April 16, 1934 · Arkansas Supreme Court · 4-3446
189 Ark. 76

Meyer v. McKenzie.

4-3446

Opinion delivered April 16, 1934.

*78 Reinberger Reinberger and Arnold Finh, for appellant.

Ren J. Altheimer and Rowell S Rowell, for appellees.

Kirby, J.,

(after stating the facts). It was not necessary that there should be a waiver by the landlord in writing of his lien for supplies furnished. Griggs v. Horton, 84 Ark. 623, 104 S. W. 930; 36 C. J., p. 521; Wilson v. Citizen’s Bank, 170 Ark. 1194, 282 S. W. 689.

B. J. Altheimer and others testified to the effect that Meyer, the agent of appellant, orally agreed with him that he would waive the landlord’s lien up to $2,000, if they would help his tenant to get merchandise and supplies for the purpose of making and gathering the crop.

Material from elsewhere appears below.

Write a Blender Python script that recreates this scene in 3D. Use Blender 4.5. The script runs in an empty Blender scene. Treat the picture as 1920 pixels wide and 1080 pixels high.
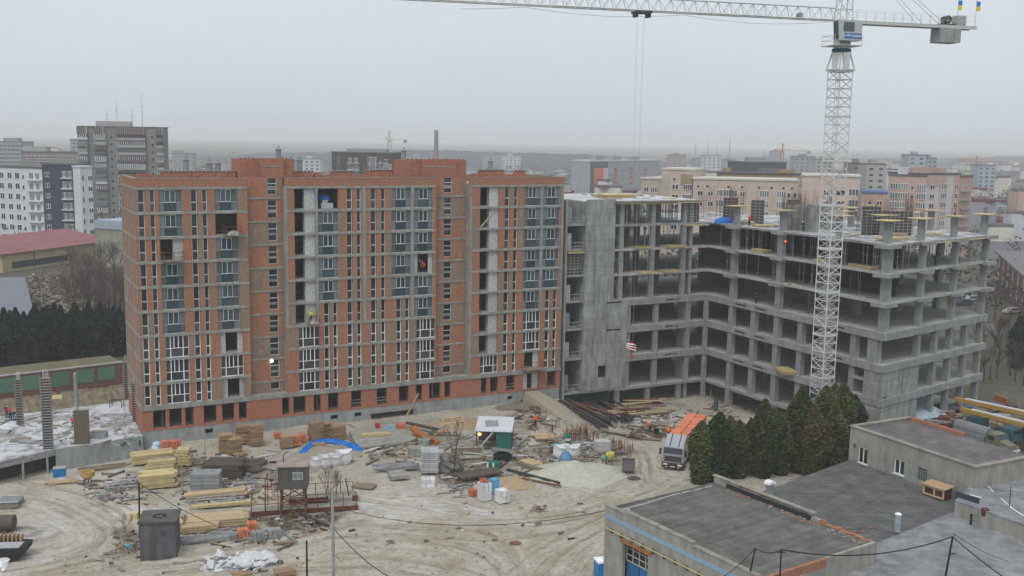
import bpy, bmesh, math, random
import numpy as np
from mathutils import Matrix, Vector, noise as mnoise
R = random.Random(7)
sc = bpy.context.scene
col = sc.collection
rad = math.radians

# ------------------------------------------------------------------ camera
FPX, PITCH, ROLL, CAMZ = 1960.67, 0.1409, 0.0151, 38.0
fw = Vector((0, math.cos(PITCH), -math.sin(PITCH)))
_r0 = Vector((1, 0, 0)); _u0 = _r0.cross(fw)
rt = math.cos(ROLL) * _r0 + math.sin(ROLL) * _u0
up = -math.sin(ROLL) * _r0 + math.cos(ROLL) * _u0
cd = bpy.data.cameras.new('camera')
cam = bpy.data.objects.new('camera', cd); col.objects.link(cam)
cam.matrix_world = Matrix(((rt.x, up.x, -fw.x, 0), (rt.y, up.y, -fw.y, 0), (rt.z, up.z, -fw.z, CAMZ), (0, 0, 0, 1)))
cd.sensor_width = 36; cd.lens = FPX / 1920 * 36
cd.clip_start = 1; cd.clip_end = 40000
sc.camera = cam

# ------------------------------------------------------------------ sky, sun, exposure
SKY_S, SUN_S, EXPO, HAZE = 0.146, 1.5, 0.0, 0.00034
w = bpy.data.worlds.new('World'); sc.world = w; w.use_nodes = True
nt = w.node_tree; nt.nodes.clear()
o = nt.nodes.new('ShaderNodeOutputWorld'); b = nt.nodes.new('ShaderNodeBackground')
s = nt.nodes.new('ShaderNodeTexSky'); s.sky_type = 'NISHITA'; s.sun_disc = False
s.sun_elevation = rad(58); s.sun_rotation = rad(200); s.air_density = 1.0; s.dust_density = 4.0; s.ozone_density = 1.0
hs = nt.nodes.new('ShaderNodeHueSaturation'); hs.inputs['Saturation'].default_value = 0.12
mx = nt.nodes.new('ShaderNodeMix'); mx.data_type = 'RGBA'; mx.inputs['Factor'].default_value = 0.8
mx.inputs['B'].default_value = (4.95, 5.4, 5.85, 1)       # even cloud layer
nt.links.new(s.outputs[0], hs.inputs['Color']); nt.links.new(hs.outputs[0], mx.inputs['A'])
_n = nt.nodes.new('ShaderNodeTexNoise'); _n.inputs['Scale'].default_value = 2.2; _n.inputs['Detail'].default_value = 5
_t = nt.nodes.new('ShaderNodeTexCoord'); _m = nt.nodes.new('ShaderNodeMapping'); _m.inputs['Scale'].default_value = (1, 1, 3.5)
nt.links.new(_t.outputs['Generated'], _m.inputs['Vector']); nt.links.new(_m.outputs[0], _n.inputs['Vector'])
_r = nt.nodes.new('ShaderNodeMapRange'); _r.inputs['From Min'].default_value = .3; _r.inputs['From Max'].default_value = .7; _r.inputs['To Min'].default_value = .965; _r.inputs['To Max'].default_value = 1.035
nt.links.new(_n.outputs['Fac'], _r.inputs['Value'])
_v = nt.nodes.new('ShaderNodeVectorMath'); _v.operation = 'SCALE'; nt.links.new(mx.outputs['Result'], _v.inputs[0]); nt.links.new(_r.outputs[0], _v.inputs['Scale'])
nt.links.new(_v.outputs[0], b.inputs['Color']); b.inputs['Strength'].default_value = SKY_S
nt.links.new(b.outputs[0], o.inputs[0])
sl = bpy.data.lights.new('sun', 'SUN'); sl.energy = SUN_S; sl.angle = rad(40); sl.color = (1, 0.97, 0.93)
so = bpy.data.objects.new('sun', sl); col.objects.link(so)
az = rad(200); so.rotation_euler = Vector((math.sin(az) * math.cos(rad(58)), math.cos(az) * math.cos(rad(58)), math.sin(rad(58)))).to_track_quat('Z', 'Y').to_euler()
sc.view_settings.view_transform = 'Standard'; sc.view_settings.look = 'None'
sc.view_settings.gamma = 1; sc.view_settings.use_curve_mapping = False; sc.view_settings.exposure = EXPO
sc.cycles.volume_bounces = 12; sc.cycles.max_bounces = 12; sc.cycles.diffuse_bounces = 3
sc.cycles.glossy_bounces = 2; sc.cycles.transmission_bounces = 2

# ------------------------------------------------------------------ place helpers
def ray(px, py): return fw + rt * ((px - 960) / FPX) - up * ((py - 540) / FPX)
def G(px, py, z=0.0):
    d = ray(px, py); t = (z - CAMZ) / d.z
    return Vector((d.x * t, d.y * t, z))
def far(px, py, dist):                       # the point that many metres out, on the sight line
    d = ray(px, py) * dist; return Vector((d.x, d.y, CAMZ + d.z))
TH = math.atan2(0.45721677, 0.88935529)      # both buildings stand at this angle
T2 = Vector((0.88935529, 0.45721677, 0)); N2 = Vector((-0.45721677, 0.88935529, 0))
A0 = Vector((-45.1967, 124.944, 0)); O0 = Vector((7.67, 152.3, 0))
def smooth(a):
    a = np.clip(a, 0, 1); return a * a * (3 - 2 * a)
def pit(x, y):                               # the yard falls towards the concrete frame
    dx, dy = x - O0.x, y - O0.y
    lx = dx * T2.x + dy * T2.y; ly = dx * N2.x + dy * N2.y
    a = smooth((lx - 8) / 14) * smooth((ly + 60) / 20) * smooth((62 - lx) / 8)
    c = smooth((ly + 11) / 9) * smooth((lx + 1) / 4) * smooth((62 - lx) / 8)
    ax_, ay_, bx_, by_ = -76.0, 106.0, -49.5, 121.5; L = (bx_ - ax_) ** 2 + (by_ - ay_) ** 2
    t = np.clip(((x - ax_) * (bx_ - ax_) + (y - ay_) * (by_ - ay_)) / L, 0, 1)
    e = smooth((8.5 - np.hypot(x - ax_ - t * (bx_ - ax_), y - ay_ - t * (by_ - ay_))) / 5.5)
    return -2.6 * np.maximum(a, c) * smooth((40 - ly) / 10) - 1.15 * e
def GG(px, py, dz=0.0):                      # on the real ground
    z = 0.0
    for _ in range(12):
        p = G(px, py, z + dz); z = 0.5 * z + 0.5 * float(pit(p.x, p.y))
    return p
def LB(s_, y_, z_=0.0): return A0 + T2 * s_ + N2 * y_ + Vector((0, 0, z_))
def LR(s_, y_, z_=0.0): return O0 + T2 * s_ + N2 * y_ + Vector((0, 0, z_))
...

Altheimer also testified that he had to indorse the account with the Altheimer Agricultural Credit Corpora*79tion as they could not get the money without the indorsement, and that he furnished the remaining $3'50 himself.

It is true that Meyer, the agent of appellant who executed the lease, denied making the oral agreement for the waiver of the landlord’s lien, hut his testimony cannot be said to have been uncontradicted; and McKenzie corroborated the testimony of B. J. Altheimer.

There is no doubt about the supplies having been furnished in the amount as stated, nor that the credit corporation authorized the furnishing of the additional $350 by appellees.

On the whole case the testimony is sufficient to support the chancellor’s findings that there was an oral waiver of the landlord’s lien for said amount and that the credit company had the right to do the furnishing up to the amount specified in the lease, $2,000, and upon its consent, or rather arranging for the loan of the balance of the amount necessary for making the crop, it cannot be said that the amount of this account, $350, furnished by Altheimer, Bowen & Clary was furnished only upon an open guaranty.

A careful examination of the whole record does not disclose the chancellor’s findings contrary to the preponderance of the evidence, and the decree will not be disturbed here. Affirmed.